Wealth doesn't trickle down.

Because, you know, that money just disappears when it's moved offshore. It's put into big Scrooge McDuck vaults where Mitt Romney likes to go swimming in gold coins.
 
It's put into big Scroogr McDuck vaults where Mitt Romney likes to go swimming in gold coins.
You have it wrong. Ron Paul prefers the gold coins.
 
Because, you know, that money just disappears when it's moved offshore.

Yes. For all intents and purposes it pretty much disappears from the national economy.
 
Because, you know, that money just disappears when it's moved offshore. It's put into big Scroogr McDuck vaults where Mitt Romney likes to go swimming in gold coins.


It doesn't get invested, that's for sure.
 
Is this going to be one of those threads where the liberals decide that they're die-hard socialists in the very specific matter of capital export?
 
I'm not a socialist at all. What I object to is people writing laws that allow themselves and their cronies to evade paying their damned bills.
 
The Kochs, Adelson, Romney, Ryan and the GOP establishment are all about the tax cuts for the rich. Maybe a few extra wars for good measure.

The Republican voters are freaking out over porno, tramp stamps, gays, agnostics, girls gone wild, condoms, etc.

Hi, what can I say, the average person is pretty ******** when it comes to voting for policies that benefit themselves.
 
i think everyone so far is missing the point that wealth does trickle down to the poor, lifting them up to the middle class... the theory is sound, just ask the Chinese how Americas wealth has trickled down to them, how it boosts the economy, lowers unemployment and gives everyone a cell phone... its a win/win situation between America's rich and China's poor
 
Without any consumption there is no economy (in a monetary based capitalist system), there is nothing for the workers to produce.

Except what the workers require for themselves, perhaps? Yes, I know this is a bit circular.

Every worker is a consumer, but not every consumer is a worker.
 
Except what the workers require for themselves, perhaps? Yes, I know this is a bit circular.

Every worker is a consumer, but not every consumer is a worker.

The problem is that if workers consume no more than subsistence, or subsistence for them and their dependents, then the rate of unemployment will be very high and get forever worse, because productivity does not stay stagnant over time.

A market economy must have high and rising wages at all times or growth will be weak and instability will be high.
 
That makes some sense. A possible solution involves reducing the number of workers or increasing the amount of work.
 
The way to increase the amount of work is to pay much higher wages, and make certain wages continuously increase.
 
Wealth doesn't trickle down – it just floods offshore, research reveals

You see, that's why I oppose cutting CO2 emissions: if that global warming prediction turn out to be true we'll be finally rid of all the offshore in the make-believe independent islands. :satan:
 
That depends.
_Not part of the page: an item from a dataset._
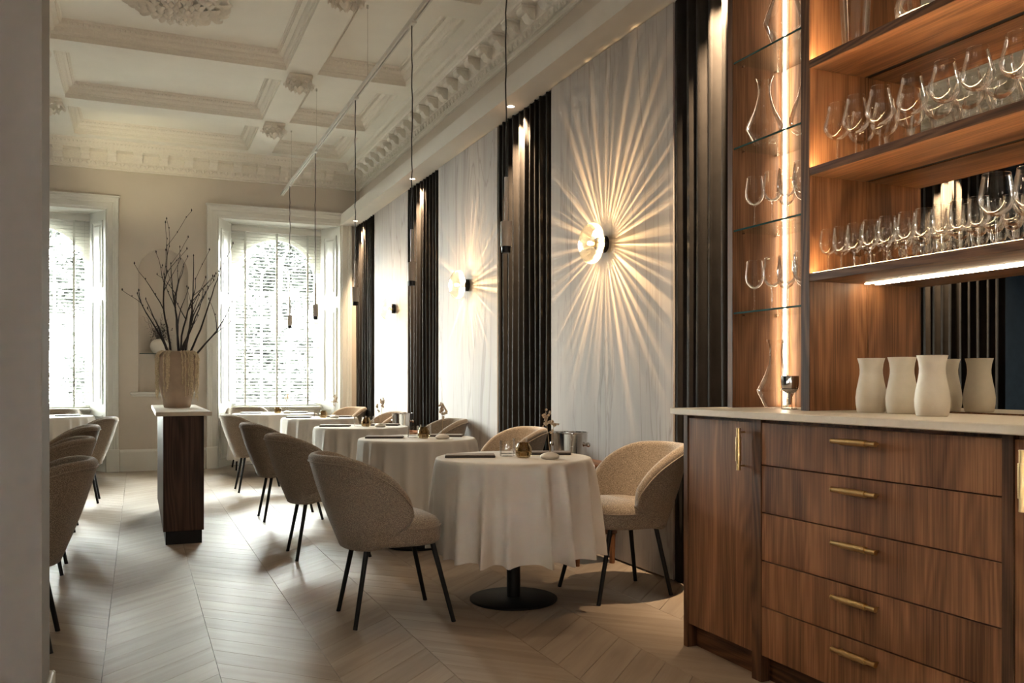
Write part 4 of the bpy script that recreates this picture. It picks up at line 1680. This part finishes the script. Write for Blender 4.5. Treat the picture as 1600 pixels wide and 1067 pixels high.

Can you set up a letterbox underwater?
 
You see, that's why I oppose cutting CO2 emissions: if that global warming prediction turn out to be true we'll be finally rid of all the offshore in the make-believe independent islands. :satan:

How do you suppose we flood Switzerland ?
 
The problem is that if workers consume no more than subsistence, or subsistence for them and their dependents, then the rate of unemployment will be very high and get forever worse, because productivity does not stay stagnant over time.

A market economy must have high and rising wages at all times or growth will be weak and instability will be high.
Just today on the Tavis Smiley show they were talking about the outdated 'poverty line' metric:
-75% of food stamp recipients are fully employed.
-50% of US workers are either below the poverty line or within 1 missed paycheck of it.
-If minimum wage had kept pace with inflation it would be over $10/hr (that's like €7.5 for our civilized readers;))

But these numbers apply to a market ecomony, as you say.


What about a steady-state economy?
 
The concept of a steady state economy doesn't apply. That's Malthus. It only applies to societies that have no real productivity growth. And it isn't a very stead state even then, because it's going to be subject to wild swings due to population changes and other factors. Economists talk about "equilibrium" a lot, but it's a fictitious concept. Continuous change is the order of the day. But it's only in the industrial era that change tends to be really fast over the long run.
 
Is this going to be one of those threads where the liberals decide that they're die-hard socialists in the very specific matter of capital export?

Well it does speak to bad policy. I've heard quite a few economist say that the reason so many corporations are holding all their earnings offshore is that they're expecting there to eventually to be a tax holiday for such money; quite likely in the name of stimulating the economy. So it makes sense to them to leave it there until it happens, or someone dispels that notion.